At this point in the play, Macbeth is quite dejected.  He has just learned that his wife has killed herself.  His response to her death is rumination on just what life is. 

Everything seems to be against Macbeth at this point.  His men are deserting him.  Malcolm’s army is coming for him.  There is a general sense of unrest and disappointment about him.  He realizes that he does not have many options left.  In a way, this speech is his acknowledgement that he is not going to live much longer either.

She should have died hereafter;

There would have been a time for such a word.(20)

Tomorrow, and tomorrow, and tomorrow

Creeps in this petty pace from day to day

To the last syllable of recorded time … (Act 5, Scene 5)

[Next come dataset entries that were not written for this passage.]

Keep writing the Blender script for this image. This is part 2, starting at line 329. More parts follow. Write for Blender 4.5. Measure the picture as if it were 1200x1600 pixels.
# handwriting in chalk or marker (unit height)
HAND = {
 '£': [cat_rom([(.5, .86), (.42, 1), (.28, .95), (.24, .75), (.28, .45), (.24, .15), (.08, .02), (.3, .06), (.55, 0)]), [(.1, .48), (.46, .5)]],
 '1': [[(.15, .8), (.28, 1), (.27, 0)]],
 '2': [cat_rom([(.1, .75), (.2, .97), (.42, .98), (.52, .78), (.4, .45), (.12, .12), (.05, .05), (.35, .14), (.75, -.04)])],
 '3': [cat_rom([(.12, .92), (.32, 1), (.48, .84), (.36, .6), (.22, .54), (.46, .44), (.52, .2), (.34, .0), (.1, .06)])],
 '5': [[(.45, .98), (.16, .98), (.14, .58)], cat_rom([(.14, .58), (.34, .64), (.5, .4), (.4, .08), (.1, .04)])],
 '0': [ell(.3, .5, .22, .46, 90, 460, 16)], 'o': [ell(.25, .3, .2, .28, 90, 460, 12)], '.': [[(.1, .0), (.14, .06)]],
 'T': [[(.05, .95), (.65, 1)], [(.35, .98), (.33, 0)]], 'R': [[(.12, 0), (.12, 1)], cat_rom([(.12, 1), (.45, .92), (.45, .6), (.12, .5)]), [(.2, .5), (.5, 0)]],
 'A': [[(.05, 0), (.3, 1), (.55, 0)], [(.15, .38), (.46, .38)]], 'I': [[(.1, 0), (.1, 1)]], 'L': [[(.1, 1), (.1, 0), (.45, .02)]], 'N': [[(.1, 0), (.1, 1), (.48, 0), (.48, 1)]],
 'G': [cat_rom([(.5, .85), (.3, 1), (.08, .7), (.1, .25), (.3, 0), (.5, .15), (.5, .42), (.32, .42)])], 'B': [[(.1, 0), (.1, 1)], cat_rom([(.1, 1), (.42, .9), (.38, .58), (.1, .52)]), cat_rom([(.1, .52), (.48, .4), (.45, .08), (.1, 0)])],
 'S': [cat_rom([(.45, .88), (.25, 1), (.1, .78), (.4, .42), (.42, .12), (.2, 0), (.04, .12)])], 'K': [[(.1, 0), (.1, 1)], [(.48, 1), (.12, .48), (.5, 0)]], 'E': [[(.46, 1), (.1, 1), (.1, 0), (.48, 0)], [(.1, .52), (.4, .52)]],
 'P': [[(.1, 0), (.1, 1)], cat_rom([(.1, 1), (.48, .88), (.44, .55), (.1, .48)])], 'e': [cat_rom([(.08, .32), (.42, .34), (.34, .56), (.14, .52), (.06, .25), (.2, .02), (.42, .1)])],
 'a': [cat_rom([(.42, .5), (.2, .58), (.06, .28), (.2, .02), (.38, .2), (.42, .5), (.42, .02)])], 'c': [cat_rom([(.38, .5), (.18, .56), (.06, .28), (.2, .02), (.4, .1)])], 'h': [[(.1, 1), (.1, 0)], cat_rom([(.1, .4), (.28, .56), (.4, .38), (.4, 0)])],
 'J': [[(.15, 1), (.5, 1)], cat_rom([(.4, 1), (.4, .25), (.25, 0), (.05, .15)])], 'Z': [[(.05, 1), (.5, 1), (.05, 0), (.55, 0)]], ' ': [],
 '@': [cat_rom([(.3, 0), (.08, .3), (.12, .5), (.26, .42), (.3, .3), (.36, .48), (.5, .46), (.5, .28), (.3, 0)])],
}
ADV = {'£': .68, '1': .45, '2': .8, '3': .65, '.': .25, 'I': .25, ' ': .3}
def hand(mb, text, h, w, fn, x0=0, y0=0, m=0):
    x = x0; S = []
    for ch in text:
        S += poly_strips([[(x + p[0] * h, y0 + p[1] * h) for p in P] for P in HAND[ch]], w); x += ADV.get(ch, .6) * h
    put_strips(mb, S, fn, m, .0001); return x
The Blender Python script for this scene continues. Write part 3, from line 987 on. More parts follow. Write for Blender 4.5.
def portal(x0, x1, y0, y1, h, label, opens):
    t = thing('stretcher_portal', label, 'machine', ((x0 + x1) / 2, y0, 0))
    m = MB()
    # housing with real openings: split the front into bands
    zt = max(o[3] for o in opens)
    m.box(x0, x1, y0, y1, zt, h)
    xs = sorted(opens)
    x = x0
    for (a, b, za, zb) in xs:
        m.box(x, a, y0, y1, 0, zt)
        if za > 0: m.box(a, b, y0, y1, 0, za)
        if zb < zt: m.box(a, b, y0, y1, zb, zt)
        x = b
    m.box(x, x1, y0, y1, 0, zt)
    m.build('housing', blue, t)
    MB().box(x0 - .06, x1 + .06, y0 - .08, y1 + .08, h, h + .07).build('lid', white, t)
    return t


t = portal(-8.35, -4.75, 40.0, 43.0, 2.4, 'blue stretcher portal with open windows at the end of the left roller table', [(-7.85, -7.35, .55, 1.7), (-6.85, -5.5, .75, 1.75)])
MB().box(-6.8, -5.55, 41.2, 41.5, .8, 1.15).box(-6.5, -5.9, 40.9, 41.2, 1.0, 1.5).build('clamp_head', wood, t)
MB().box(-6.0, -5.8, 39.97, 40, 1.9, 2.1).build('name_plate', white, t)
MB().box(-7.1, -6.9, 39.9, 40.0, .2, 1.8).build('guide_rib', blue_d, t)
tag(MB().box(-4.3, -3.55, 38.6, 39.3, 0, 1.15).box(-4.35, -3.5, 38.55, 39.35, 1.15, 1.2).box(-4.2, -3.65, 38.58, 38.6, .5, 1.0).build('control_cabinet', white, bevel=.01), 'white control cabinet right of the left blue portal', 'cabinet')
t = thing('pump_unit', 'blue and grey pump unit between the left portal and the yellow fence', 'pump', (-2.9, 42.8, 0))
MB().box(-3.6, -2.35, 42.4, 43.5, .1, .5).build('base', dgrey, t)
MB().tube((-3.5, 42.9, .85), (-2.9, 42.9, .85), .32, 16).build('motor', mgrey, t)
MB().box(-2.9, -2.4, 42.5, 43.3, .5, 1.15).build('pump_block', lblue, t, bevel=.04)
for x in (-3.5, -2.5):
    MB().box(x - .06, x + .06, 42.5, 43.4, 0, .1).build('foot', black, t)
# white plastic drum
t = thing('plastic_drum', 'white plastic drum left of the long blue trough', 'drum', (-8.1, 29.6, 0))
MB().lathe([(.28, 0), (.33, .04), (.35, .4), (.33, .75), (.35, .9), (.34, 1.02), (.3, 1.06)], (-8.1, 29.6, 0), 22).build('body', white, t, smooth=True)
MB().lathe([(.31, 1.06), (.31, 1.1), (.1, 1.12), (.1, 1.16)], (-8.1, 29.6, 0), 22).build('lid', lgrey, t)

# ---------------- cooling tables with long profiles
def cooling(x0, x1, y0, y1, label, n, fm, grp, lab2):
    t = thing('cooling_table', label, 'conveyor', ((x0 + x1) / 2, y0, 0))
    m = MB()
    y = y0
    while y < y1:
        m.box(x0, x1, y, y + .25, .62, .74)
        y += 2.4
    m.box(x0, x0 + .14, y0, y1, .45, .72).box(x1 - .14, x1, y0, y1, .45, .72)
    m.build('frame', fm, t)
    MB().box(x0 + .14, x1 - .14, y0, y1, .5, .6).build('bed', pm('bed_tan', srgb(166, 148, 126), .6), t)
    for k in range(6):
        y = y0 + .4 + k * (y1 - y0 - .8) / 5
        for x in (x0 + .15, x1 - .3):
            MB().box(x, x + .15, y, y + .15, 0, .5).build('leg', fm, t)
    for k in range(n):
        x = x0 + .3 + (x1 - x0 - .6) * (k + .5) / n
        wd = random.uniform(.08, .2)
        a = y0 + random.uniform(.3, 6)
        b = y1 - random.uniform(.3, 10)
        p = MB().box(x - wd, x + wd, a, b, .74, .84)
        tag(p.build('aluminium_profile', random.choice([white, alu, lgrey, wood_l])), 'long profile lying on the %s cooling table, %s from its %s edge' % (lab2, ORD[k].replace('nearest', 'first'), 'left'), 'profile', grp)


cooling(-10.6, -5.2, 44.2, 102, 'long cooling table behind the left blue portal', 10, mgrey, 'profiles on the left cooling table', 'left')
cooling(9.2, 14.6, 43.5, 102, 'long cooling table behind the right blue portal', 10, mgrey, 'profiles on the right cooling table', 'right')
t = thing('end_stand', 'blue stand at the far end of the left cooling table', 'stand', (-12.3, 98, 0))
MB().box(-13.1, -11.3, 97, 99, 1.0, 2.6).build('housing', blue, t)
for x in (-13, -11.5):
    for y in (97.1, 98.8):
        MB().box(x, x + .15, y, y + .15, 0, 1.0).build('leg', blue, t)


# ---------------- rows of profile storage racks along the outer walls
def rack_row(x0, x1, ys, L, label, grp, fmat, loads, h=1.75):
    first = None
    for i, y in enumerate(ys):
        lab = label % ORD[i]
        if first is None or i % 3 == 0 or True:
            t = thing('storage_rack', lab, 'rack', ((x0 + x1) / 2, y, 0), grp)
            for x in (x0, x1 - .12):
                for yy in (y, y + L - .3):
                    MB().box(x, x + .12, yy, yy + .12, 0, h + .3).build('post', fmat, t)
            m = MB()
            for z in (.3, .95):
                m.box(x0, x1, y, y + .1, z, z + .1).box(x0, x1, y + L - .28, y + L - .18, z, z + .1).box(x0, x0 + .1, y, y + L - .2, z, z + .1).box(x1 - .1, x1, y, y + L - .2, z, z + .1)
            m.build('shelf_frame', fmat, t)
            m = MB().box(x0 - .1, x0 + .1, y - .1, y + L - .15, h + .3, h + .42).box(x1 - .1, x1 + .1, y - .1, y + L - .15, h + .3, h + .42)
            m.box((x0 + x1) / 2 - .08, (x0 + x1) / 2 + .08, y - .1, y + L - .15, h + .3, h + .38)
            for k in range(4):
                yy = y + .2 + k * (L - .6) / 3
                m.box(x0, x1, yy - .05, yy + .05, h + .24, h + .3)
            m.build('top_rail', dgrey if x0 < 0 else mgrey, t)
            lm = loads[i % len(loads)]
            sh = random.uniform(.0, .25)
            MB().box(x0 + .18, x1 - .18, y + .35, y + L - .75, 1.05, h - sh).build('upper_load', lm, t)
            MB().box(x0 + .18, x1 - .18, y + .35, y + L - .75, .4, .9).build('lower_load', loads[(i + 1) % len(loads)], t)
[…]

A shadow has no substance.  It is a poor substitute for the real thing.  At this point, Macbeth feels this way about life.  He could have had so much and done so much.  Instead, he was left at the end with a wispy nothing.

It is clear that Macbeth is worried about his legacy.  He frets over the concept of “tomorrow” and describes life as a “poor player” who has only his hour upon the stage.  Everything he hoped to accomplish, and his hopes for his line, have come to nothing. 

He needs to accept this, but he also uses it as a justification of his own impending suicide of sorts.  He will fight to the death, regardless of how foolish his actions are.  He refuses to admit to himself that it’s over, and he wants to go out in a blaze of glory.